BERGANT, Dianne; KARRIS, Robert J. (Org.). Comentário Bíblico. Vol. 2. 5. ed. Trad. Bárbara Theoto Lambert. São Paulo: Loyola, 2010. 448 p.;
BÍBLIA. Português. Bíblia do Peregrino. 2. ed. Tradução Bíblia do Peregrino. São Paulo: Paulus, 2006. 3055 p.;
BÍBLIA. Português. Bíblia Sagrada. Tradução CNBB. São Paulo: Paulus, 1991. 1631 p. Edição Pastoral;
RÖMER, Thomas; MACCHI, Jean-Daniel; NIHAN, Christophe (Org.). Antigo Testamento história, escritura e teologia. Trad. Gilmar Saint Clair Ribeiro. São Paulo: Loyola, 2010. 847 p.;
ROSSI, Luiz Alexandre Solano. Como Ler O Livro de Abdias Profeta da Solidariedade. 2. ed. São Paulo: Paulus, 2006. 29 p.;
WILSON, Robert R. Profecia e Sociedade no Antigo Israel. São Paulo: Targumim/Paulus, 2006. 384 p.

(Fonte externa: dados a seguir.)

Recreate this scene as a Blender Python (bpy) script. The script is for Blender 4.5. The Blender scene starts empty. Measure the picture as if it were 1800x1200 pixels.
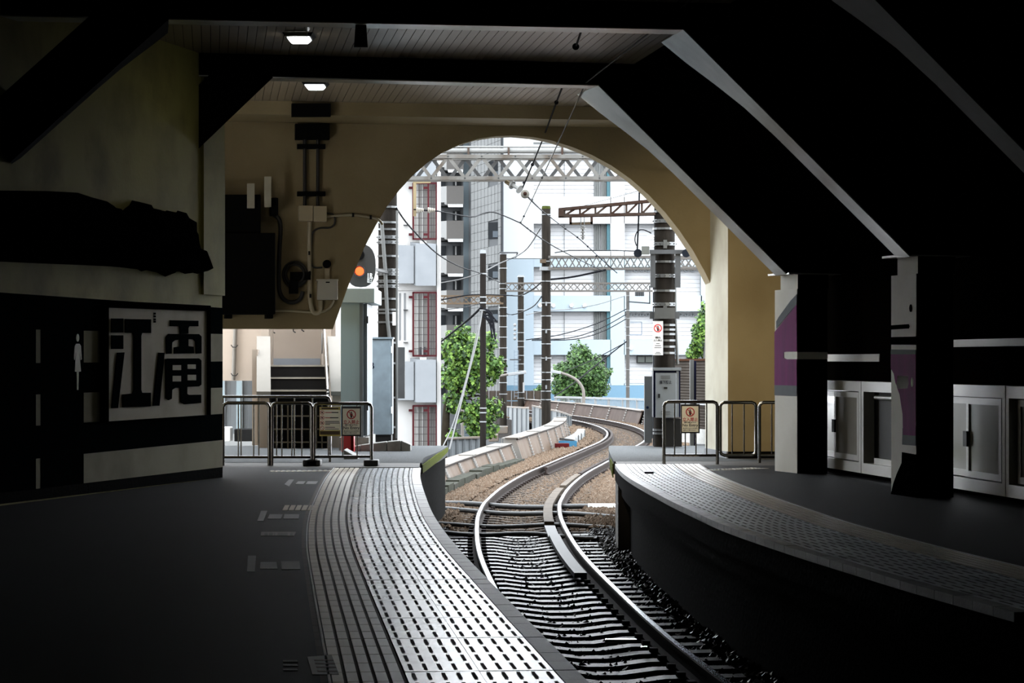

[1] Edom, vermelho nome pelo qual é identificado o povo descente de Esaú talvez pelo fato de ser ruivo (Gn 25,25), ou ainda pela cor do guisado oferecido à ele por Jacó por ocasião da venda de sua primogenitura (Gn 25,30).
[2] Nome de Jacó que foi mudado após o episódio em Peniel (Gn 32,28).
[3] Todos os textos bíblicos deste artigo fora retirados da Bíblia Sagrada Edição Pastoral (Paulus), exceto quando mencionada outra tradução.